All the inhabitants of 50 Chak PS were from the wave of the second migration that took place after the division of Punjab between India and Pakistan. As opposed to the migrants who had suffered at the hands of the Hindus and the Sikhs during the riots, the locals all over the country generally tend to be more embracive of practices ‘non-Muslims’. I have seen several gurdwaras and temples being taken over and destroyed by the migrants who moved into them after losing their homes and belongings in India. On the contrary, in villages and towns where a considerable percentage of the population is indigenous, such ‘non-Muslim’ religious spaces are better looked after. This is primarily due to a historical bond developed over several generations. However, there are exceptions, and there have been several occasions in which the indigenous have been as brutal to non-Muslim shrines as any other community. This particular village’s inhabitants were predominantly Hindus and Sikhs, abandoned following the riots of 1947. In contrast, the neighbouring village housed Muslims who had lived there for several generations and who must have developed a particular association with this shrine, a religious space that they must have shared with Hindus and Sikhs. For the migrants, such a local fertility cult would have been scandalous and therefore, must have taken some time to find place in their religious sensibilities. But given the fact that Hajra was based here and collected the offerings to maintain their sanctity, meant that the cult was able to grow popular among the newcomers as well.

‘We don’t know how old this shrine is. It was present here before the creation of Pakistan,’ said Hanifa, whose family had moved here after the Partition. Hajra’s ancestral roots also lay on the other side of the divide.

‘You know the saint is responsible for maintaining the purity of his own shrine. He can read everyone’s intention. If you come with evil intention he will emerge as a lion and devour you. I have seen it with my own eyes,’ said Hanifa. ‘There are also several snakes here that guard the shrine and bite only those who are evil. If you are pure of heart nothing will happen to you even if they crawl up your leg.’
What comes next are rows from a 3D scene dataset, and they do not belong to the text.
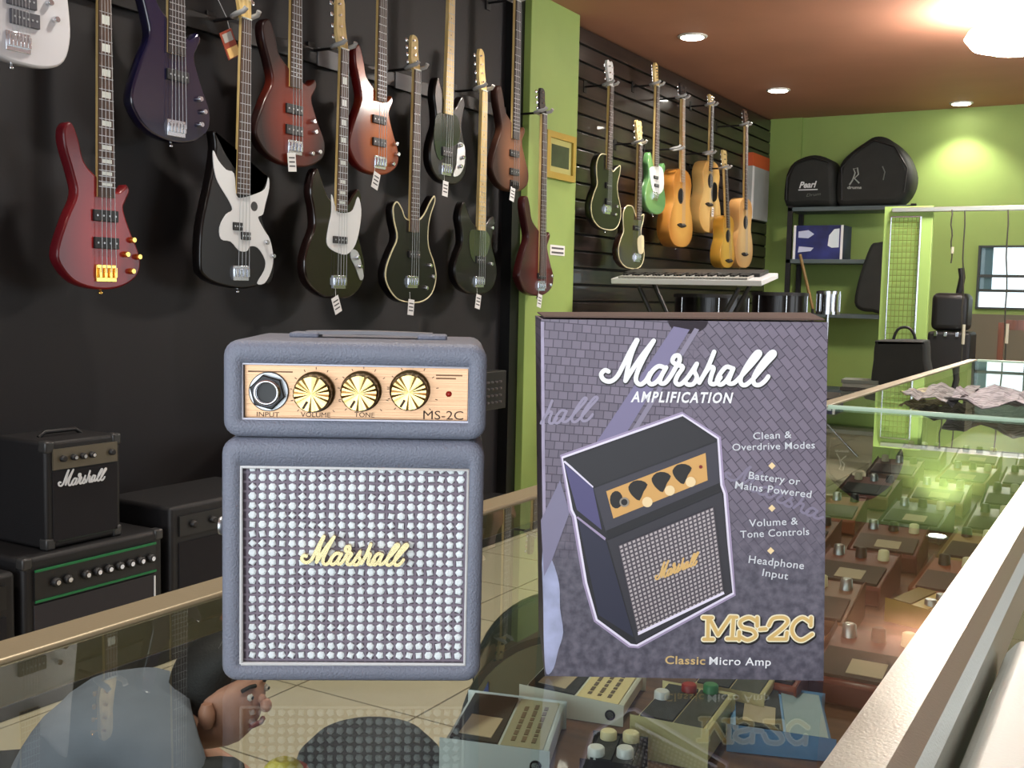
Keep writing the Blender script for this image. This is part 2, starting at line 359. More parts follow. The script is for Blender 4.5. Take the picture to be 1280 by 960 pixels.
# ================================================================ MINI AMPLIFIER
pl = at(274, 857, 2, GT); pr = at(605, 858, 2, GT); rz = math.atan2(pr.y-pl.y, pr.x-pl.x)
mid = (pl+pr)/2
F = Fr(mid, rz)
AMP = empty('mini_amplifier', mid, rz, 'grey mini guitar amplifier stack with gold panel and woven grille on the glass counter', 'amplifier')
def vinyl(name, c):
    return mat(name, c, .5, bump=.55, bs=1100, var=.04, vs=60)
GREY = vinyl('grey_vinyl', (.48, .50, .56))
def cabinet(name, X0, X1, Z0, Z1, x0, x1, z0, z1, D, rec, parent, m, rad=.0045, rb=.004):
    L = []
    L.append(rrect(X0+.003, X1-.003, Z0+.003, Z1-.003, rad, D))
    L.append(rrect(X0, X1, Z0, Z1, rad+.002, D-.004))
    for k in range(6):
        a = R(90*k/5); ins = rb*(1-cos(a)); L.append(rrect(X0+ins, X1-ins, Z0+ins, Z1-ins, rad+.002-ins*.4, rb*(1-sin(a))))
    e = .0005
    L.append(rrect(x0, x1, z0, z1, e, 0)); L.append(rrect(x0+.0004, x1-.0004, z0+.0004, z1-.0004, e, rec+.0006))
    mb = MB(); mb.loops(L, True, True, True)
    return mb.obj(name, m, parent)
def fx(px, py, y=0): return F.p(px, py, y)
hx0, _ = fx(277.5, 490); hx1, hz1 = fx(609.5, 431); _, hz0 = fx(440, 549)
ox0, oz1 = fx(302, 453.5); ox1, oz0 = fx(586, 529)
AD = .078
head = cabinet('head_cabinet', hx0, hx1, hz0, hz1, ox0, ox1, oz0, oz1, AD, .004, AMP, GREY)
cx0, _ = fx(275.5, 700); cx1, cz1 = fx(606, 552.5)
gx0, gz1 = fx(299.5, 582); gx1, gz0 = fx(582.5, 833)
cab = cabinet('speaker_cabinet', cx0, cx1, .0012, cz1, gx0, gx1, gz0, gz1, AD, .003, AMP, GREY)
for x in (cx0+.01, cx1-.01):
    for y in (.012, AD-.012): MB().cyl((x, y, 0), (x, y, .002), .005, n=12).obj('foot', BLK, AMP)
MB().box(hx0+.006, hx1-.006, .004, AD-.006, cz1-.001, hz0+.001).obj('joint_gasket', mat('dark_gasket', (.12, .12, .15), .7), AMP)
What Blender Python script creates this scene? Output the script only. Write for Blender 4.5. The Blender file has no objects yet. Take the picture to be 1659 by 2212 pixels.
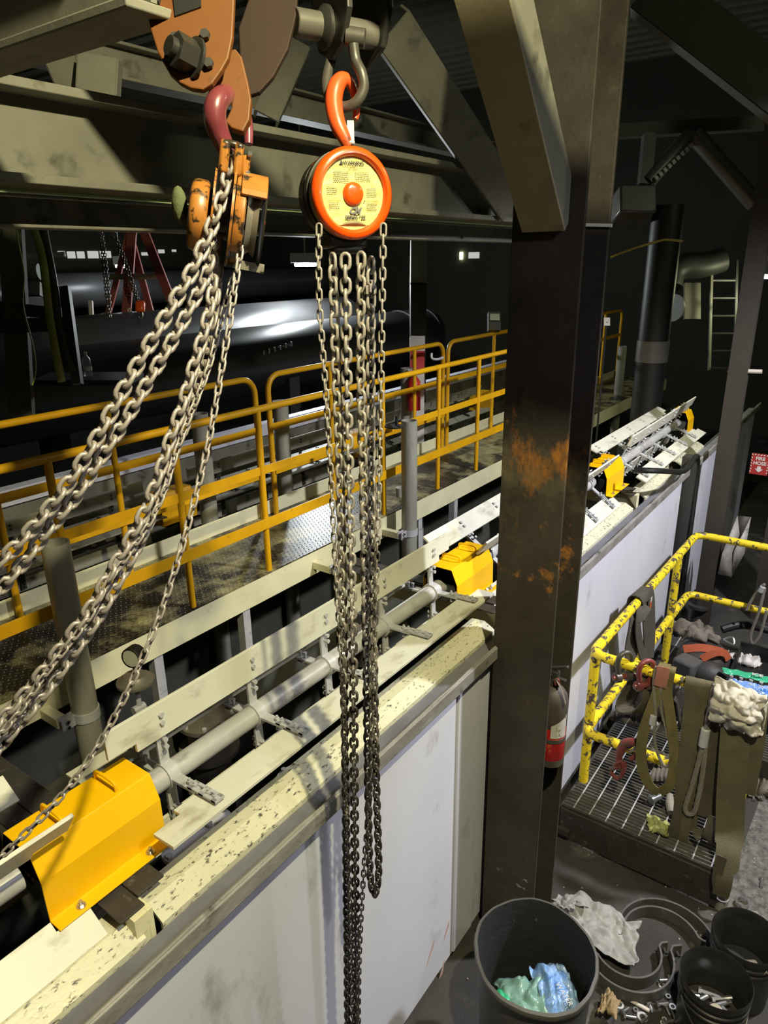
import bpy, bmesh, math, random
from mathutils import Vector, Matrix, Quaternion, noise
random.seed(7)
S = bpy.context.scene
COL = S.collection
V = Vector
PI = math.pi

# ---------------------------------------------------------------- camera
CAM_H = 3.4
RX = V((0.582, -0.813, -0.013)); RY = V((-0.279, -0.184, -0.942)); RZ = V((0.764, 0.552, -0.334))
RX.normalize(); RZ = (RZ - RX * RX.dot(RZ)).normalized(); RY = RZ.cross(RX)
FPX = 1522.25
cd = bpy.data.cameras.new('camera'); cam = bpy.data.objects.new('camera', cd); COL.objects.link(cam)
cd.sensor_width = 36; cd.sensor_fit = 'AUTO'; cd.lens = FPX * 36 / 2212
cd.clip_start = 0.05; cd.clip_end = 100
U, B = -RY, -RZ
cam.matrix_world = Matrix(((RX.x, U.x, B.x, 0), (RX.y, U.y, B.y, 0), (RX.z, U.z, B.z, CAM_H), (0, 0, 0, 1)))
S.camera = cam
S.view_settings.view_transform = 'Standard'; S.view_settings.look = 'None'
S.view_settings.gamma = 1; S.view_settings.use_curve_mapping = False
S.view_settings.exposure = 0.0

# ---------------------------------------------------------------- light
W = bpy.data.worlds.new('world'); S.world = W; W.use_nodes = True
W.node_tree.nodes['Background'].inputs[0].default_value = (0.20, 0.22, 0.13, 1)
W.node_tree.nodes['Background'].inputs[1].default_value = 0.035

def lamp(name, kind, loc, target, power, color, size=0.1, spot=None, blend=0.3, size_y=None):
    l = bpy.data.lights.new(name, kind); o = bpy.data.objects.new(name, l); COL.objects.link(o)
    o.location = loc; l.energy = power; l.color = color
    if kind == 'AREA':
        l.size = size
        if size_y: l.shape = 'RECTANGLE'; l.size_y = size_y
    else:
        l.shadow_soft_size = size
    if kind == 'SPOT': l.spot_size = math.radians(spot); l.spot_blend = blend
    if target is not None:
        o.rotation_euler = (V(target) - V(loc)).to_track_quat('-Z', 'Y').to_euler()
    return o
lamp('work_floodlight', 'SPOT', (0.67, -0.45, 5.0), (1.9, 2.1, 1.2), 600, (1.0, 0.92, 0.55), 0.04, 112, 0.5)
lamp('hoist_fill', 'SPOT', (0.20, -0.95, 3.75), (1.36, 1.08, 3.15), 14, (1.0, 0.93, 0.72), 0.04, 42, 0.9)  # added unseen fill that brightens the hoist and upper chains
lamp('bay_lamp_near', 'SPOT', (1.2, -1.6, 4.9), (2.5, 0.95, 0.4), 170, (0.93, 0.93, 1.0), 0.12, 85, 0.6)
lamp('ceiling_fill', 'POINT', (5.5, -2.5, 5.9), None, 90, (0.95, 1.0, 0.75), 0.3)  # added unseen fill to lift the dark ceiling area
lamp('bay_lamp_far', 'SPOT', (4.6, -1.3, 4.9), (4.9, 1.1, 0.8), 1100, (0.97, 0.97, 1.0), 0.10, 90, 0.6)

# ---------------------------------------------------------------- survey helpers: sight line from the camera to a known plane
CENTER = V((0, 0, CAM_H))
def ray(u, v): return RX * (u - 829.5) + RY * (v - 1106.0) + RZ * FPX
def onX(u, v, x): d = ray(u, v); return CENTER + d * (x / d.x)
def onY(u, v, y): d = ray(u, v); return CENTER + d * (y / d.y)
def onZ(u, v, z): d = ray(u, v); return CENTER + d * ((z - CAM_H) / d.z)
def atD(u, v, D): return CENTER + ray(u, v) * (D / FPX)
HEAD = V((1.381, 1.077, 0)).normalized()
def onR(u, v, r): d = ray(u, v); return CENTER + d * (r / d.dot(HEAD))

# ---------------------------------------------------------------- materials
MATS = {}
def mat(name, c1, rough=0.6, metal=0.0, c2=None, scale=6.0, amt=0.5, bump=0.0, bscale=None,
        stain=None, stain_scale=9.0, stain_lo=0.56, stain_hi=0.64, emit=None, trans=0.0, alpha=1.0, coat=0.0, stretch=None, spec=None):
    m = bpy.data.materials.new(name); m.use_nodes = True
    nt = m.node_tree; N = nt.nodes; L = nt.links
    b = N['Principled BSDF']
    b.inputs['Roughness'].default_value = rough; b.inputs['Metallic'].default_value = metal
    if spec is not None: b.inputs['Specular IOR Level'].default_value = spec
    tc = N.new('ShaderNodeTexCoord'); co = tc.outputs['Object']
    if stretch:
        mp = N.new('ShaderNodeMapping'); mp.inputs['Scale'].default_value = stretch
        L.new(co, mp.inputs['Vector']); co = mp.outputs['Vector']
    def noise_(sc, det=5.0):
        n = N.new('ShaderNodeTexNoise'); n.inputs['Scale'].default_value = sc; n.inputs['Detail'].default_value = det
        n.inputs['Roughness'].default_value = 0.62
        L.new(co, n.inputs['Vector']); return n.outputs['Fac']
    col = None
    if c2 is None: c2 = tuple(x * 0.7 for x in c1)
    n1 = noise_(scale)
    r = N.new('ShaderNodeMapRange'); r.inputs['From Min'].default_value = 0.5 - amt * 0.5; r.inputs['From Max'].default_value = 0.5 + amt * 0.5
    L.new(n1, r.inputs['Value'])
    mx = N.new('ShaderNodeMix'); mx.data_type = 'RGBA'
    mx.inputs['A'].default_value = (*c2, 1); mx.inputs['B'].default_value = (*c1, 1)
    L.new(r.outputs['Result'], mx.inputs['Factor']); col = mx.outputs['Result']
    if stain:
        n2 = noise_(stain_scale, 8.0)
        r2 = N.new('ShaderNodeMapRange'); r2.inputs['From Min'].default_value = stain_lo; r2.inputs['From Max'].default_value = stain_hi
        L.new(n2, r2.inputs['Value'])
        m2 = N.new('ShaderNodeMix'); m2.data_type = 'RGBA'; m2.inputs['B'].default_value = (*stain, 1)
        L.new(col, m2.inputs['A']); L.new(r2.outputs['Result'], m2.inputs['Factor']); col = m2.outputs['Result']
    L.new(col, b.inputs['Base Color'])
    if bump:
        bn = N.new('ShaderNodeBump'); bn.inputs['Strength'].default_value = bump; bn.inputs['Distance'].default_value = 0.01
        L.new(noise_(bscale or scale * 4), bn.inputs['Height']); L.new(bn.outputs['Normal'], b.inputs['Normal'])
    if emit:
        b.inputs['Emission Color'].default_value = (*emit[:3], 1); b.inputs['Emission Strength'].default_value = emit[3]
    b.inputs['Transmission Weight'].default_value = trans; b.inputs['Alpha'].default_value = alpha
    b.inputs['Coat Weight'].default_value = coat
    MATS[name] = m; return m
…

There was a sense of urgency in her tone, a justification of sorts that phallus offerings don’t represent a corrupt moral system. Rather it is a holy act, and if anyone tries to trivialize it, the person is punished severely. I thought about my conversation with Maryam in the car and hoped for the sake of our safety that the story was just superstition. I wondered though, if the saint had promised to protect his own shrine, why was Hajra intervening by protecting the offerings.

By talking about the snakes around this fertility shrine, Hanifa, without being aware of it, had made an age-old connection between fertility cults and snakes. Snakes, because of their ability to shed their old skins and grow a new one, are seen as symbols of rejuvenation and everlasting youth. In Hinduism, Shiva worship and worship of a snake go hand in hand. In seals discovered from Mohenjo-daro, which are believed to represent the proto-Shiva, the figure is flanked by two kneeling snakes. Even in the Mahabharata, an epic read and revered by Hindus, snakes are closely affiliated with Shiva. In fact, one of the several incarnations of Shiva is that of a snake god. There are similar connections between snakes and fertility cults in other ancient religions. Osiris, a god from ancient Egypt, and the Greek god of Hermes, both known for their fertility power, are shown holding snakes.